日本弁護士連合会が国内企業15,000社を対象に行った調査をまとめた『第2回中小企業の弁護士ニーズ全国調査報告書』によると、「この10年の間に弁護士を利用したことがあるか」の問いに対し、半数以上の企業が「ない」と回答をしています。
弁護士を利用したことがない理由としては、「特に弁護士に相談すべき事項がない」の回答が最も多く、86.3%にも上ります。しかし、本当に 「弁護士に相談すべき事項」はないのでしょうか。
企業法務は、雇用問題や債権回収、契約書関連、社内規定の整備など、総務・人事・経理だけの領域と思われがちですが、たとえば近年は広告やキャンペーンなどの販促施策への法務チェックがなかったことにより、景品表示法の措置を受けるトラブルが増えています。
販促案は営業部やマーケティング部の担当者主導で進められることも多く、話題性を重視して内容が決定されがちですが、景品表示法に抵触する販促施策を行ったためにキャンペーン中止を余儀なくされ、課徴金が課されるなど行政処分を受けることもあり、企業の信頼性を大きく損なう事例が絶えません。
問題が起きてから弁護士に相談するのではなく、新たな事業活動を始める際に法務確認をしておくことが、トラブル回避・危機管理に繋がります。
「閉店売り尽くしキャンペーン!」「豪華オマケ付き!」 その販促キャンペーンが法に抵触する?
消費者庁が発表した『平成 29 年度における景品表示法の運用状況及び表示等の適正化への取組』によると、平成 29 年4月1日から平成 30 年3月 31 日までの景品表示法措置件数は前年度の2倍以上となりました。
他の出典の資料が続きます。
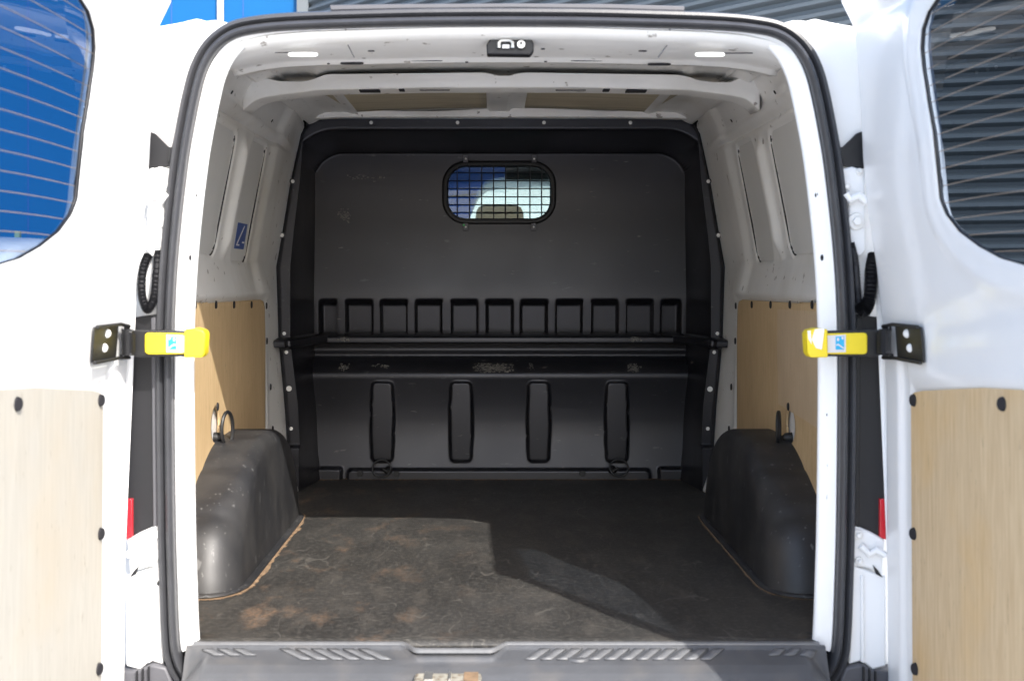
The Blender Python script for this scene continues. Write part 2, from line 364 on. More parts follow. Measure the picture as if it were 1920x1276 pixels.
# ================================================================== vehicle outer shell
def shell(parent, xc, y0, sgn, rear_open, glassmat, bodymat, zs=1.0, wsc=1.0, yl=1.0, prof=None):
    Ys = [2.93, 3.0, 3.15, 3.6, 4.2, 4.9, 5.45, 5.6, 6.05, 6.15, 6.35, 6.6, 6.8, 7.0, 7.08, 7.3, 7.6, 7.78, 7.86, 7.9]
    Ts = [1.392, 1.408, 1.445, 1.52, 1.54, 1.545, 1.55, 1.545, 1.52, 1.49, 1.33, 1.08, .88, .70, .62, .58, .48, .38, .25, .0]
    if prof: Ys, Ts = prof
    base = [(.90, -.36), (.965, -.30), (.985, -.05), (.985, .35), (.975, .55), (.955, .72), (.92, .95), (.885, 1.15), (.85, 1.30), (.80, 1.42), (.74, 1.475), (.60, 1.50), (.3, 1.515), (0, 1.52)]
    body = bmesh.new(); gl = bmesh.new(); secs = []
    for Y, T in zip(Ys, Ts):
        taper = 1-max(0, (Y-7.2))**2*.35
        hs = []
        for h, z in base:
            z2 = z if z < -.3 else -.3+(z+.3)*(T+.3)/(1.52+.3)
            hs.append((h*taper*wsc, z2*zs if z2 > 0 else z2))
        pts = [(h, z) for h, z in hs]+[(-h, z) for h, z in hs[::-1][1:]]
        secs.append([Vector((xc+sgn*h, y0+sgn*(Y-2.93)*yl if sgn < 0 else y0+(Y-2.93)*yl, z)) for h, z in pts])
    nb = len(base)
    for i in range(len(secs)-1):
        ym = (Ys[i]+Ys[i+1])/2
        for k in range(len(secs[0])-1):
            q = [secs[i][k], secs[i][k+1], secs[i+1][k+1], secs[i+1][k]]
            kk = min(k, 2*nb-3-k)
            ws = 6.14 < ym < 7.02 and kk >= 9
            sw = (5.6 < ym < 6.55 and kk in (5, 6, 7, 8)) 
            t = gl if (ws or sw) else body
            t.faces.new([t.verts.new(p) for p in q])
    for t, nm, mt in ((body, 'body_panel', bodymat), (gl, 'cab_glass', glassmat)):
        bmesh.ops.remove_doubles(t, verts=t.verts, dist=1e-5)
        if t is body:
            be = [e for e in t.edges if e.is_boundary and all(abs(v.co.y-secs[-1][0].y) < 1e-4 for v in e.verts)]
            try: bmesh.ops.contextual_create(t, geom=be)
            except Exception: pass
            if not rear_open:
                be = [e for e in t.edges if e.is_boundary and all(abs(v.co.y-secs[0][0].y) < 1e-4 for v in e.verts)]
                try: bmesh.ops.contextual_create(t, geom=be)
                except Exception: pass
        bmesh.ops.recalc_face_normals(t, faces=t.faces)
        me = bpy.data.meshes.new(nm); t.to_mesh(me); t.free(); link(nm, me, mt, parent, True, 0, .006 if t is body else 0, 35)
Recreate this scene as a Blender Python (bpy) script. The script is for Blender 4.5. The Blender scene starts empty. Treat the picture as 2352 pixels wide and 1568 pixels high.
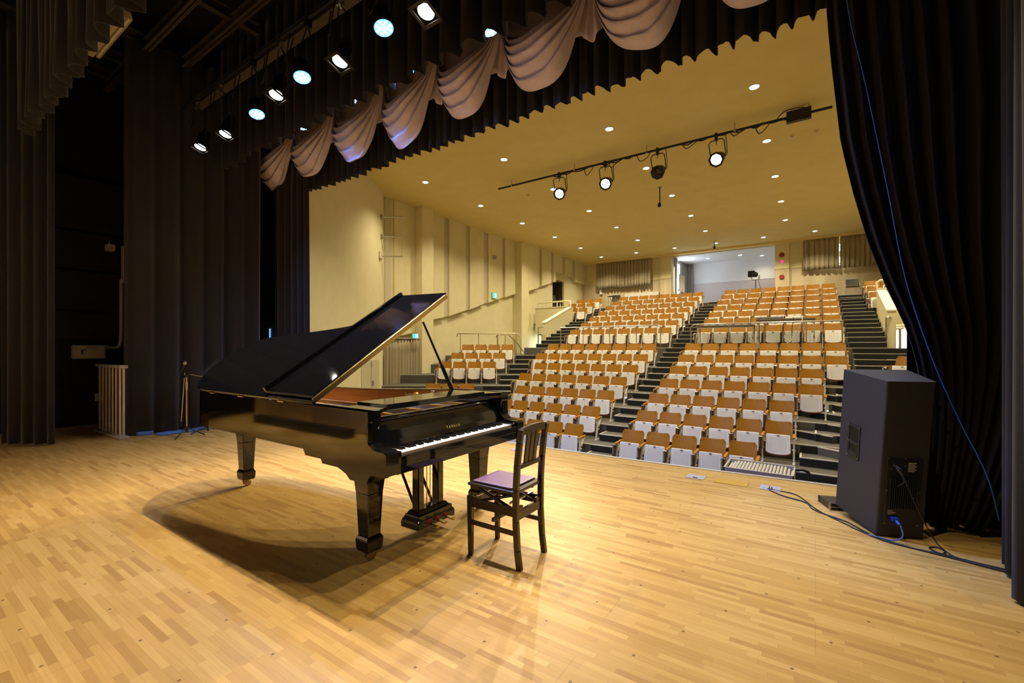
import bpy, math, random
from mathutils import Vector, Matrix
PI = math.pi
S = bpy.context.scene
C = S.collection
# ------------------------------------------------------------------ camera, world, exposure
YAW = math.radians(34.184)
cy_, sy_ = math.cos(YAW), math.sin(YAW)
cam_d = bpy.data.cameras.new('camera')
cam_d.sensor_width = 36.0
cam_d.lens = 1024.35 / 2352 * 36
cam_d.shift_y = 13.66 / 2352
cam_d.clip_start = 0.05
cam_d.clip_end = 200
cam = bpy.data.objects.new('camera', cam_d)
C.objects.link(cam)
cam.location = (0, 0, 1.4)
cam.rotation_euler = (PI / 2, 0, YAW)
S.camera = cam
S.view_settings.view_transform = 'Standard'
S.view_settings.look = 'None'
S.view_settings.exposure = 0.0
S.view_settings.gamma = 1.0
S.view_settings.use_curve_mapping = False
S.cycles.use_denoising = True
S.cycles.adaptive_threshold = 0.02
S.cycles.max_bounces = 10
S.cycles.diffuse_bounces = 5
S.cycles.sample_clamp_indirect = 8.0
S.cycles.caustics_reflective = False
S.cycles.caustics_refractive = False
W = bpy.data.worlds.new('world')
S.world = W
W.use_nodes = True
W.node_tree.nodes['Background'].inputs[0].default_value = (0.02, 0.02, 0.025, 1)
W.node_tree.nodes['Background'].inputs[1].default_value = 0.1
WARM = (1.0, 0.87, 0.58)      # house downlights
STAGE = (1.0, 0.83, 0.58)     # stage lamps
BLUE = (0.20, 0.36, 1.0)      # LED lamps
DOWN_W, STAGE_W, BLUE_W, FOH_W = 530, 345, 90, 1700

def spot(name, parent, loc, target, power, col, angle, blend=0.6, rad=0.06):
    d = bpy.data.lights.new(name, 'SPOT')
    d.energy = power
    d.color = col
    d.spot_size = math.radians(angle)
    d.spot_blend = blend
    d.shadow_soft_size = rad
    o = bpy.data.objects.new(name, d)
    C.objects.link(o)
    o.parent = parent
    o.location = loc
    o.rotation_euler = (Vector(target) - Vector(loc)).to_track_quat('-Z', 'Y').to_euler()
    return o

# ------------------------------------------------------------------ materials
def nodes_of(m):
    m.use_nodes = True
    return m.node_tree, m.node_tree.nodes, m.node_tree.links, m.node_tree.nodes['Principled BSDF']

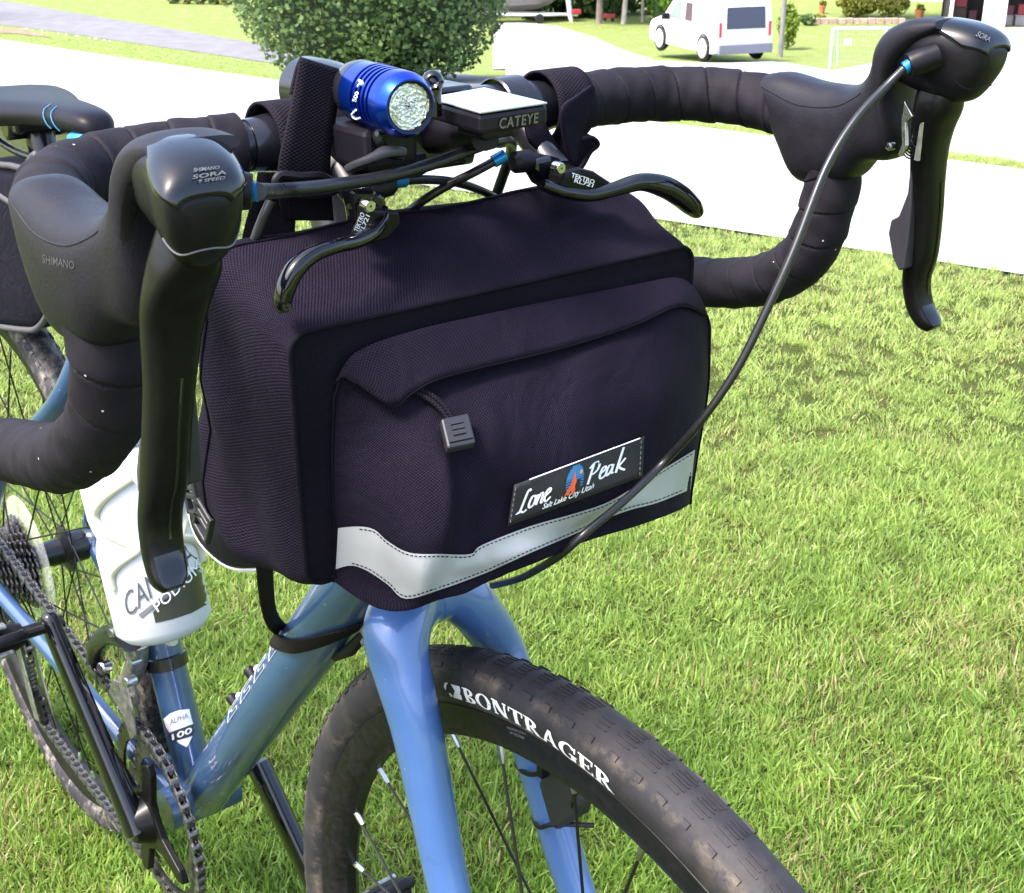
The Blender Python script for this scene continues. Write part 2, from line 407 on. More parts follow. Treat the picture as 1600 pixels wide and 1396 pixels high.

景品表示法は、一般消費者の利益を保護することを目的とした法律です。具体的には、うそや大げさな表現で誤解させたり、過大な景品の提供で射幸心を煽るなどして、消費者の自主的・合理的な選択ができなくなってしまうようなケースを防止しています。
では、“うそや大げさな表現”には、何が該当するでしょうか。
品質や規格、ブランド銘柄、原産地、効果効能などを偽ったり、大げさに言うことが不当表示であることは、一般的にも知られています。しかし近年急増しているのは『有利誤認表示』と呼ばれる、価格や期間、数量、アフターサービスなどについて、「今買うとお得!」と誤認させることです。常にその価格で販売しているにも関わらず「閉店売り尽くし」と称したり、希少性を演出するため事実に反して「10個限定」と表示するなどがこれにあたります。
次に“過大な景品の提供”とは、何が該当するでしょうか。
景品には、ポイントを集めて応募したり抽選やクイズ等で獲得する賞品、商店街などの福引き、商品の“オマケ”などがあり、種別によって景品の最高額や限度額、開催期間などの上限が定められています。
こうした法的観点なく、「個数限定をうたって宣伝しよう!」「豪華なオマケで話題にしよう!」と気軽にキャンペーンを実施すると、法に抵触し、措置や課徴金納付の処分を受けたり、何より企業の信頼度が低下するなど、多大なペナルティを受けることとなります。
過去に処分を受けた会社には、大手企業も多数含まれており、そもそもこうした販促事案を「弁護士に相談すべき事項」だと思わなかったことが伺えます。
問題が起きてからでは遅い、トラブルを防止するために弁護士の活用を
景品表示法をはじめとした法律は、その時々の社会の実態によってルールが変わります。また、アプリゲームの課金やアイドル商法など、新しく生まれたビジネスモデルには、まだはっきりした解釈が定まっていない場合もあります。
冒頭に引用した通り、多くの企業が回答している「特に弁護士に相談すべき事項がない」という判断は、果たして本当にそうなのでしょうか。企業が一度失った信用を回復するのは、非常に難しいことです。一般に、弁護士への相談は問題が起きた後になりがちですが、ビジネスシーンにおいては問題が起きないための“防止”として、法務相談を行うことが必要です。
インターネットやSNSの普及で、企業のミスはあっという間に拡散され、取り返しのつかない炎上を引き起こすことも多い昨今です。「法務に関係すると知らなかった」では済まない事態を回避するためにも、企業が法務サービスを積極的に活用することを心から願っています。